#### [STORED DATA]
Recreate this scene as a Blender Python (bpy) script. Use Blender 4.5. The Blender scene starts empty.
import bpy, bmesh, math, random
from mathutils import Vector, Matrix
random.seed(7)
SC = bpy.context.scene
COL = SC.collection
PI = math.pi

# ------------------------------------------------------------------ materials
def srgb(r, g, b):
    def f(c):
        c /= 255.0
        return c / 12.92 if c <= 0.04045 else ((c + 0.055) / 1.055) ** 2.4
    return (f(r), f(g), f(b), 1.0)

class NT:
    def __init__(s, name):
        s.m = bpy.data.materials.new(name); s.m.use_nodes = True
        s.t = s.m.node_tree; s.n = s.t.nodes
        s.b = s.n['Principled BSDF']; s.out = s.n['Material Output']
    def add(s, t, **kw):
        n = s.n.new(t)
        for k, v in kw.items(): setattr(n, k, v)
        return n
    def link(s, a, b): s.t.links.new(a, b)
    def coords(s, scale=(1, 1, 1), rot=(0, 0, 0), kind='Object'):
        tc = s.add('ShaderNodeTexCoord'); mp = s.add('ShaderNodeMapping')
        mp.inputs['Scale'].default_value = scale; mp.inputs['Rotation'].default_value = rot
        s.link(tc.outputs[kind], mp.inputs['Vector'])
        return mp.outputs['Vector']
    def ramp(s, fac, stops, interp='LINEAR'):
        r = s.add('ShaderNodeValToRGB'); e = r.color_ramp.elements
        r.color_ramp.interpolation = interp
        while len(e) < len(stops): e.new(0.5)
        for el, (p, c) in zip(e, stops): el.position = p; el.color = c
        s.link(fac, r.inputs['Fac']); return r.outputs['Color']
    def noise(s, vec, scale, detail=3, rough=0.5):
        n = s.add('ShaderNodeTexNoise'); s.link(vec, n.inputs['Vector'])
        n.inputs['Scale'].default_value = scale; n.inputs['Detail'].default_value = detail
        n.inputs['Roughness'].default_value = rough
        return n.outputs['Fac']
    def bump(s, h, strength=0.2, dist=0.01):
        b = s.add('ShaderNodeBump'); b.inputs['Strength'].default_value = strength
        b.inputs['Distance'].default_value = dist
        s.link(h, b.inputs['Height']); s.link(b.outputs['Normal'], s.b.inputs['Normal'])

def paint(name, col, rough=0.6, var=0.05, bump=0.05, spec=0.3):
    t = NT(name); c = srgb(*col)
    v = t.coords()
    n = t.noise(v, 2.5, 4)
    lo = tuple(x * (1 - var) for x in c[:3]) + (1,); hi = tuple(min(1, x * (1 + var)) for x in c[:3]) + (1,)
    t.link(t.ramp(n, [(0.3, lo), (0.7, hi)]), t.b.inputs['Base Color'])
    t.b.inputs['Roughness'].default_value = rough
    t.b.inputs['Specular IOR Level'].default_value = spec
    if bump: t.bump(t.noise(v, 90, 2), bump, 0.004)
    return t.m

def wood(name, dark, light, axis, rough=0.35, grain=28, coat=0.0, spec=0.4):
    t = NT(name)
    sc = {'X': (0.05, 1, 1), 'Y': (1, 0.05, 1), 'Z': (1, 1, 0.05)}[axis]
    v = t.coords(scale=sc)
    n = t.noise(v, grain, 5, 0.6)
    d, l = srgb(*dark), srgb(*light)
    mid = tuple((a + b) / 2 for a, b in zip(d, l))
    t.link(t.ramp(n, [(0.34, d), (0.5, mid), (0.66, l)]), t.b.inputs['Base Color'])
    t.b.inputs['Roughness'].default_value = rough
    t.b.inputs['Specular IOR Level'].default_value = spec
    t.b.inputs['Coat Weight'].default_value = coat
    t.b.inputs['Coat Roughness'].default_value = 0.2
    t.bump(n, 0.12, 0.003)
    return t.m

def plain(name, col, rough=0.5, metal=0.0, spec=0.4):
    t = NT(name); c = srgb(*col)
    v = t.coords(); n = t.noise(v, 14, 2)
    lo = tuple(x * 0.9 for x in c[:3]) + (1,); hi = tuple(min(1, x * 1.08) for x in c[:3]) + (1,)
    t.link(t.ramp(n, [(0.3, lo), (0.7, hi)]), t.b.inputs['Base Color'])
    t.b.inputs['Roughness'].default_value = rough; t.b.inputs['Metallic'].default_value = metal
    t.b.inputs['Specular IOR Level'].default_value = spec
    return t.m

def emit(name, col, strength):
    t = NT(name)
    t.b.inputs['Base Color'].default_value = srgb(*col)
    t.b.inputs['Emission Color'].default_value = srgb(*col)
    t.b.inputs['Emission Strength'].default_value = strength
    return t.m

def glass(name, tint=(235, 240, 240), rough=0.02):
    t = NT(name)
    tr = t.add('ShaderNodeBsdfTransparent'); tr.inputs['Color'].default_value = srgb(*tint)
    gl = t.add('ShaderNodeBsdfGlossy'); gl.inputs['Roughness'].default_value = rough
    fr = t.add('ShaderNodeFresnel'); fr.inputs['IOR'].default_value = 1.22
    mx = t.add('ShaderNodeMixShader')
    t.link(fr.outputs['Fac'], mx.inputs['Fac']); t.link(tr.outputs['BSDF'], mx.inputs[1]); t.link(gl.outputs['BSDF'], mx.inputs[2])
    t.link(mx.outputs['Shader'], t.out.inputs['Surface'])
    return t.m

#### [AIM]
Reproduce each line of the material above precisely.

#### [TASK OUTPUT]
Recreate this scene as a Blender Python (bpy) script. Use Blender 4.5. The Blender scene starts empty.
import bpy, bmesh, math, random
from mathutils import Vector, Matrix
random.seed(7)
SC = bpy.context.scene
COL = SC.collection
PI = math.pi

# ------------------------------------------------------------------ materials
def srgb(r, g, b):
    def f(c):
        c /= 255.0
        return c / 12.92 if c <= 0.04045 else ((c + 0.055) / 1.055) ** 2.4
    return (f(r), f(g), f(b), 1.0)

class NT:
    def __init__(s, name):
        s.m = bpy.data.materials.new(name); s.m.use_nodes = True
        s.t = s.m.node_tree; s.n = s.t.nodes
        s.b = s.n['Principled BSDF']; s.out = s.n['Material Output']
    def add(s, t, **kw):
        n = s.n.new(t)
        for k, v in kw.items(): setattr(n, k, v)
        return n
    def link(s, a, b): s.t.links.new(a, b)
    def coords(s, scale=(1, 1, 1), rot=(0, 0, 0), kind='Object'):
        tc = s.add('ShaderNodeTexCoord'); mp = s.add('ShaderNodeMapping')
        mp.inputs['Scale'].default_value = scale; mp.inputs['Rotation'].default_value = rot
        s.link(tc.outputs[kind], mp.inputs['Vector'])
        return mp.outputs['Vector']
    def ramp(s, fac, stops, interp='LINEAR'):
        r = s.add('ShaderNodeValToRGB'); e = r.color_ramp.elements
        r.color_ramp.interpolation = interp
        while len(e) < len(stops): e.new(0.5)
        for el, (p, c) in zip(e, stops): el.position = p; el.color = c
        s.link(fac, r.inputs['Fac']); return r.outputs['Color']
    def noise(s, vec, scale, detail=3, rough=0.5):
        n = s.add('ShaderNodeTexNoise'); s.link(vec, n.inputs['Vector'])
        n.inputs['Scale'].default_value = scale; n.inputs['Detail'].default_value = detail
        n.inputs['Roughness'].default_value = rough
        return n.outputs['Fac']
    def bump(s, h, strength=0.2, dist=0.01):
        b = s.add('ShaderNodeBump'); b.inputs['Strength'].default_value = strength
        b.inputs['Distance'].default_value = dist
        s.link(h, b.inputs['Height']); s.link(b.outputs['Normal'], s.b.inputs['Normal'])

def paint(name, col, rough=0.6, var=0.05, bump=0.05, spec=0.3):
    t = NT(name); c = srgb(*col)
    v = t.coords()
    n = t.noise(v, 2.5, 4)
    lo = tuple(x * (1 - var) for x in c[:3]) + (1,); hi = tuple(min(1, x * (1 + var)) for x in c[:3]) + (1,)
    t.link(t.ramp(n, [(0.3, lo), (0.7, hi)]), t.b.inputs['Base Color'])
    t.b.inputs['Roughness'].default_value = rough
    t.b.inputs['Specular IOR Level'].default_value = spec
    if bump: t.bump(t.noise(v, 90, 2), bump, 0.004)
    return t.m

def wood(name, dark, light, axis, rough=0.35, grain=28, coat=0.0, spec=0.4):
    t = NT(name)
    sc = {'X': (0.05, 1, 1), 'Y': (1, 0.05, 1), 'Z': (1, 1, 0.05)}[axis]
    v = t.coords(scale=sc)
    n = t.noise(v, grain, 5, 0.6)
    d, l = srgb(*dark), srgb(*light)
    mid = tuple((a + b) / 2 for a, b in zip(d, l))
    t.link(t.ramp(n, [(0.34, d), (0.5, mid), (0.66, l)]), t.b.inputs['Base Color'])
    t.b.inputs['Roughness'].default_value = rough
    t.b.inputs['Specular IOR Level'].default_value = spec
    t.b.inputs['Coat Weight'].default_value = coat
    t.b.inputs['Coat Roughness'].default_value = 0.2
    t.bump(n, 0.12, 0.003)
    return t.m

def plain(name, col, rough=0.5, metal=0.0, spec=0.4):
    t = NT(name); c = srgb(*col)
    v = t.coords(); n = t.noise(v, 14, 2)
    lo = tuple(x * 0.9 for x in c[:3]) + (1,); hi = tuple(min(1, x * 1.08) for x in c[:3]) + (1,)
    t.link(t.ramp(n, [(0.3, lo), (0.7, hi)]), t.b.inputs['Base Color'])
    t.b.inputs['Roughness'].default_value = rough; t.b.inputs['Metallic'].default_value = metal
    t.b.inputs['Specular IOR Level'].default_value = spec
    return t.m

def emit(name, col, strength):
    t = NT(name)
    t.b.inputs['Base Color'].default_value = srgb(*col)
    t.b.inputs['Emission Color'].default_value = srgb(*col)
    t.b.inputs['Emission Strength'].default_value = strength
    return t.m

def glass(name, tint=(235, 240, 240), rough=0.02):
    t = NT(name)
    tr = t.add('ShaderNodeBsdfTransparent'); tr.inputs['Color'].default_value = srgb(*tint)
    gl = t.add('ShaderNodeBsdfGlossy'); gl.inputs['Roughness'].default_value = rough
    fr = t.add('ShaderNodeFresnel'); fr.inputs['IOR'].default_value = 1.22
    mx = t.add('ShaderNodeMixShader')
    t.link(fr.outputs['Fac'], mx.inputs['Fac']); t.link(tr.outputs['BSDF'], mx.inputs[1]); t.link(gl.outputs['BSDF'], mx.inputs[2])
    t.link(mx.outputs['Shader'], t.out.inputs['Surface'])
    return t.m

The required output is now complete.